There are plenty of other victims of corporate collapse who feel that the focus should not be solely on MG Rover.
Two of them have decided to stand against Gordon Brown on May 5, not because they have any wish to get into Parliament but because they are determined to ensure that their predicament, and that of thousands of others, is not obliterated from the public perception by the rescue mission being staged in the West Midlands.
Unlike the MG Rover pension fund, Allders has not yet become a customer of the Pension Protection Fund (PPF). Its pension scheme is for now being kept alive with monthly dollops of cash from the administrator. It is only a matter of time, however, before it joins the queue for the PPF’s very limited largesse.
There are some optimistic members of the fund who hope that, before that happens, the Minerva Two, Sir David Garrard and Andrew Rosenfeld, might be persuaded to hand it some extra cash. Back in Longbridge, the Phoenix Four have been persuaded to put some of the assets from their Phoenix Ventures into a fund for MG Rover workers. Having taken around £40 million cash out of the business and arranged some very generous pensions for themselves, John Towers, the Rover chairman, and his colleagues could afford this gesture of remorse.
The Minerva Two, however, and other shareholders in their property company, have so far resisted suggestions that they might do likewise. Yet the pensioners action group claims that Minerva has done remarkably well from its involvement with Allders. It was 1997 when Minerva first approached Allders about buying its huge Croydon store. The value it put on it then was £50 million but it was so keen to get the site, which was pivotal to a massive Croydon redevelopment it planned, that it also promised to move Allders to a new store while the development was built and then to return it to pride of place in the wonderful new shopping centre.

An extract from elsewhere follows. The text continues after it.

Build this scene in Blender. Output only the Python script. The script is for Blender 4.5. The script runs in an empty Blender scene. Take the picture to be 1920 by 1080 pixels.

Eventually Minerva bought 60 per cent of Allders and installed Terry Green to run it with the disastrous results that will be discussed in Brighton on Monday. But before the collapse, Minerva bought the Croydon store for £49 million. That means it can proceed with its development without the costs and delays of providing a new venue for Allders. It can also install a different key tenant, probably John Lewis, in the main department store, with a consequent boost to rental levels. A fairy tale ending for Minerva, if not the Allders staff.
Drawbacks of hedge funds
HAVING to spend as much time making presentations as running the business has become an occupational hazard for chief executives and finance directors of quoted companies. How galling, then, when the company’s broker drags them before hedge fund managers. Like as not, the broker, who nominally works for the company, is just touting for commission business from hedge funds, which collectively now account for half the equity trades in London.